At the same time, I really liked the idea of telling a story from a high-school-age perspective, because I remember being in high school—and really, really wanting something epic to happen that would transport me into another world altogether.

So, during the summer of 2008, on a lark, I made myself a deal: after years of not finishing so much as a short story, I would finish a novel in sixty days or less. With a playlist that I am still epically nostalgic about, and to my surprise, I finished a first draft in two months. It was a blast. In fact, it was so much fun that I was addicted. I started writing the sequels to that first book, and during that time, I also started sending out query letters to literary agency after agency … and got rejected over and over. Eventually, I got discouraged and put the book aside, and the sequels died as well.

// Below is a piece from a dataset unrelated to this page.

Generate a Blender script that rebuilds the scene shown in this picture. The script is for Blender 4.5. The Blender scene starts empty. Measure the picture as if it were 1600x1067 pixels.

Then, in January 2010, I started a character study, again focusing on a character I could relate to. A girl whose adolescence had been hijacked by her parents’ acrimonious divorce. A girl who was wounded by her father’s abandonment. A girl who never felt at home where she grew up. A quiet girl who read too much and was overly sensitive to the world around her--because she knew what people were thinking about her. A girl who wanted a fresh start.

On a streak, I wrote page after page with no plan or outline. Then I wrote the classroom scene … where reality goes out the window and Wren is left to wonder about her sanity.

And that is how For Ever, originally titled Wren, was born.